Having an undercover informant attend a meeting and report on anything they feel indicates involvement in a conspiracy to commit violent crimes is investigation. An effective investigation is carried out without even alerting the targets to the fact that they are under investigation, it cannot in principle involve harassment or criminalization.

If investigation of such public activities yields probable cause to issue a warrant to examine a specific private property, such as with a wire-tap or search and seizure, then someone has to take personal responsibility for crossing that line, and be subject to the consequences of being sued or charged if they're wrong.

Think of it in terms of a small town where everyone knows what you've done in any remotely public setting, but nobody would dream of actually spying on what you do behind closed doors. We can't realistically achieve that ideal in a modern society, for various reasons both practical and ideological. But we can develop a mindset which separates what people do in public from what they do in private and whether we're allowed to observe it.

Currently, we have an almost total inversion in which we spend a great amount of time making 'private' activities the focus of immense attention while attempting to ignore obvious public behavior. We let "public servants" keep secrets (often egregiously criminal ones) while spying on the private activities of everyone else. Everything's so confused it's no wonder we have a hard time remembering the essential difference between "public" and "private" and what those terms used to mean.
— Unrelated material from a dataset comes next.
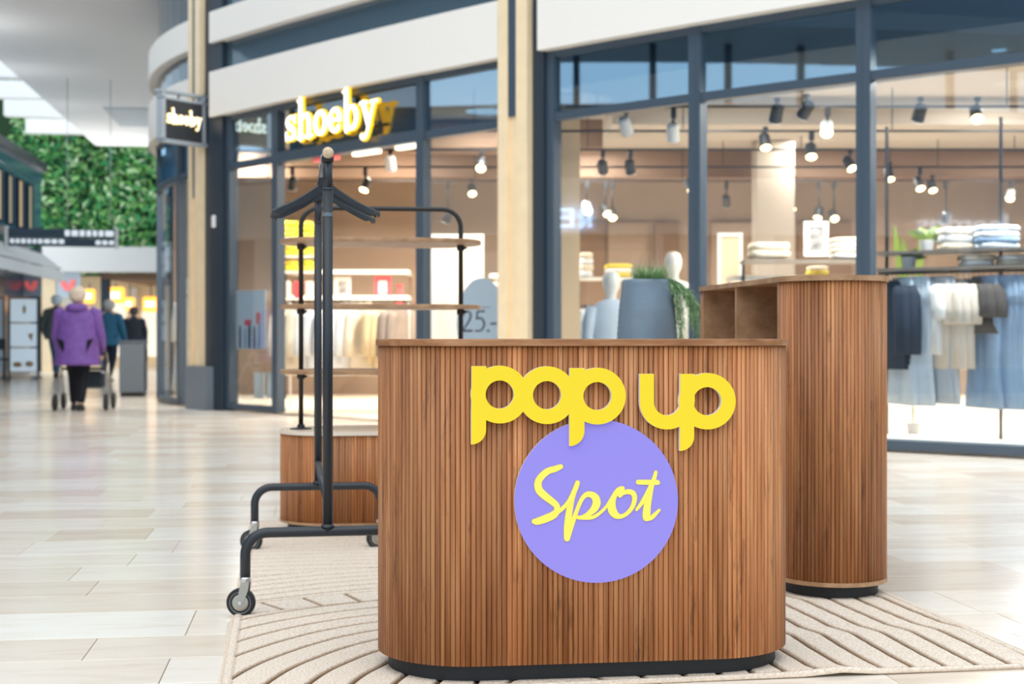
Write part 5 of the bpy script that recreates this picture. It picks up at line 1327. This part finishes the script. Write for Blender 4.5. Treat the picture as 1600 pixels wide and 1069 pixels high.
    for i, s in enumerate((-1, 1)):
        a, b, c = sh[i], el[i], hs[i]-wr[i]*.022; pts = [a-Vector((s*.03, 0, 0)), a+Vector((s*.008, 0, -.012)), a.lerp(b, .5), b, b.lerp(c, .5), c]
        mb.tube(pts, [.045, .050, .045, .040, .036, .031], 12)
    part(mb, 'jacket', coat)
    if hood:
        mb = MB(); mb.csm = True; mb.loft([[(wx*math.cos(a), y_(z)-.03+wy*math.sin(a), z) for a in [2*PI*j/18 for j in range(18)]] for z, wx, wy in ((.795, .05, .045), (.80, .085, .062), (.825, .092, .066), (.85, .074, .058), (.86, .05, .04))]); part(mb, 'hood', coat)
    # hair: cap round the back and sides
    mb = MB(); mb.csm = True; hz = .937
    mb.loft([[(wx*math.cos(a), y_(.93)+.006+off+wy*math.sin(a), z) for a in [2*PI*j/18 for j in range(18)]] for z, wx, wy, off in ((.872, .040, .030, -.022), (.895, .060, .052, -.016), (.93, .070, .064, -.010), (.965, .064, .062, -.004), (.988, .042, .044, -.002), (.998, .014, .016, 0))]); part(mb, 'hair', hair)
    return body
m_pur = mat('coat_purple', (116, 78, 158), .6, noise=.15, nscale=14, bump=.4, bscale=16)
wl_ = G(121, 642); Hw = 1.50
person('person in a purple hooded jacket and black trousers pushing a walking frame', (wl_.x, wl_.y, 0), Hw, .10, m_pur, cloth('black', (30, 32, 38)), mat('hair_blond', (214, 196, 176), .7, noise=.12, nscale=40), .365, .13, ((-.165, .16, .44), (.165, .16, .44)), True, 1.18, .03)
# walking frame in front of the walker
rl = thing('rollator', 'metal rollator walking frame pushed by the person in purple', 'walking frame', (wl_.x+.0, wl_.y+.30, 0), .10)
for s in (-1, 1):
    mb = MB(); mb.tube(fillet([(s*.28, -.28, .69), (s*.28, -.12, .70), (s*.28, -.02, .55), (s*.29, .22, .12)], .05, 4), .012, 8); mb.tube([(s*.28, -.04, .56), (s*.30, -.26, .12)], .011, 8); mb.build('side_frame', M['satin'], rl)
    mb = MB(); mb.tube([(s*.28, -.30, .69), (s*.28, -.18, .70)], .019, 8); mb.build('hand_grip', M['blackplastic'], rl)
    for y in (-.27, .23):
        T = Matrix.Translation((s*.30, y, .10)) @ Matrix.Rotation(PI/2, 4, 'Y')
        mb = MB(); mb.lathe([(.05, -.018), (.09, -.02), (.10, -.012), (.10, .012), (.09, .02), (.05, .018)], 20, T); mb.lathe([(.02, -.022), (.02, .022)], 10, T); mb.build('wheel', M['rubber'], rl)
mb = MB(); mb.box((0, .05, .50), (.52, .26, .03), bev=.01); mb.build('seat', M['blackplastic'], rl)
mb = MB(); mb.box((0, .22, .36), (.40, .14, .22), bev=.03); mb.build('bag', M['framedark'], rl)
p_ = G(171, 597); person('person with grey hair in a blue jacket walking ahead of the purple walker', (p_.x, p_.y, 0), 1.62, -.1, mat('coat_blue', (44, 108, 142), .7, noise=.15, nscale=8), cloth('navy', (46, 54, 68)), mat('hair_grey', (206, 204, 202), .7), .44, .15)
p_ = P(209, 600, 32.5); person('person in a dark navy jacket behind the grey litter bin', (p_.x, 32.5, 0), 1.58, .2, mat('coat_dark', (42, 50, 62), .7), cloth('black', (30, 32, 38)), mat('hair_dark', (92, 84, 84), .7), .44, .12)
p_ = P(89, 590, 30.6); person('person in a grey green jacket and pale cap left of the purple walker', (p_.x, 30.6, 0), 1.80, .05, mat('coat_grey_green', (92, 96, 92), .8, noise=.15, nscale=6), mat('jeans_blue', (70, 104, 140), .8), mat('cap_pale', (222, 232, 240), .7), .46, .14)

# ------------------------------------------------------------ signs opposite whose mirror images show in the glass
def mirror_hit(px, py):
    s = s_px(px); q, t, n = path(s); d = Vector(((px-800)/F, 1, -(py-HZ)/F)); o = Vector((q.x, q.y, HC-(py-HZ)/F*q.y))
    n3 = Vector((n.x, n.y, 0)); r = d-n3*(2*d.dot(n3))
    # meet the opposite building line, slightly in front of its fascia
    b = Vector((LP.x, LP.y, 0))+Vector((LN.x, LN.y, 0))*.10; nn = Vector((LN.x, LN.y, 0)); k = (b-Vector((o.x, o.y, 0))).dot(nn)/Vector((r.x, r.y, 0)).dot(nn)
    return o+r*k
SANS = {
 'N': (.86, [L(.10, .05, .10, .95, .13), L(.10, .95, .66, .05, .13), L(.66, .05, .66, .95, .13)]), 'E': (.66, [L(.10, .05, .10, .95, .13), L(.1, .94, .52, .94, .12), L(.1, .5, .48, .5, .12), L(.1, .06, .52, .06, .12)]),
 'l': (.26, [L(.12, 0, .12, 1.35, .14)]), 'o': (.72, [ring2(.35, .45, .27, .40, .14, thin=1)]), 'e': (.70, [ring2(.35, .45, .27, .40, .14, .05, 5.6, thin=1), L(.1, .46, .6, .46, .12)]),
 'n': (.70, [L(.12, 0, .12, .88, .14), [(.12, .6, .14), (.25, .82, .14), (.42, .84, .14), (.54, .68, .14), (.55, .4, .14), (.55, 0, .14)]]),
 'i': (.26, [L(.12, 0, .12, .85, .14), L(.12, 1.12, .12, 1.2, .15)]), 'd': (.74, [L(.58, 0, .58, 1.35, .14), ring2(.34, .45, .25, .40, .14, thin=1)]),
 'a': (.70, [L(.56, 0, .56, .86, .14), ring2(.32, .43, .24, .38, .14, thin=1)]), 's': (.60, [[(.5, .74, .13), (.3, .84, .13), (.12, .70, .13), (.28, .48, .13), (.46, .34, .13), (.44, .1, .13), (.25, .04, .13), (.08, .14, .13)]])}
def opposite_sign(word, pxl, pxr, pyt, pyb, label, m, nm):
    """pxl is where the word starts in the mirror image (reading right to left)"""
    a0, a1 = mirror_hit(pxr, pyb), mirror_hit(pxl, pyb); tz = mirror_hit((pxl+pxr)/2, pyt).z
    d = a1-a0; d.z = 0; wd = d.length; tot_ = sum(SANS[q][0] for q in word); kx = wd/tot_
    o = thing(nm, label, 'sign', (a0.x, a0.y, (a0.z+a1.z)/2), math.atan2(d.y, d.x)); x = 0; hz = max(.1, tz-(a0.z+a1.z)/2)
    # the front must face the walkway
    nrm = Vector((math.sin(o.rotation_euler.z), -math.cos(o.rotation_euler.z)))
    sgn_ = 1 if nrm.dot(LN) > 0 else -1
    for q in word:
        mb = MB()
        for st in SANS[q][1]: stroke(mb, st, 0.02*sgn_, -.05*sgn_, lambda a, b, x=x: ((a+x)*kx, b*hz), 0, 0, 3)
        mb.build('letter', m, o); x += SANS[q][0]
    mb = MB(); mb.bb(0, wd, .02*sgn_, .06*sgn_, hz*.3, hz*.4); mb.build('mounting_bar', M['framedark'], o)
opposite_sign('NE', 872, 930, 326, 355, 'lit blue-white lettering on the building opposite the shop', M['litcool'], 'lit_lettering')
opposite_sign('leonidas', 1437, 1568, 343, 364, 'white lettering on the fascia of the building opposite the right-hand pane', mat('lit_pale', (240, 244, 250), .5, emit=1.5), 'shop_lettering')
But we have to remember. A worship service is basically open to the public. There isn't any more problem about asking an informant to go in and listen discreetly than there is with accepting a call from someone who went in on their own and heard something that alarmed them. A gay pride parade is essentially public, it happens in the public square for the purpose of being viewed by the public. Publications, especially for profit, are public activity. All of these things can be investigated for probable cause to believe a crime is being committed at a specific private location (conspiracy to carry out terrorist attacks, sexual abuse of minors, anything a publication might advocate).

We shouldn't accept any violations of personal and property rights that aren't based on a specific probable cause. We must not allow the actions of public officials to enjoy more confidentiality than actions of private citizens on their own property. If the accepted standard of "probable cause" turns out to be improbable on investigation, then there needs to be a remedy for that proportional to the damage caused under warrants issued. But we can't remedy it by ignoring any public activities indicating crimes might be occurring.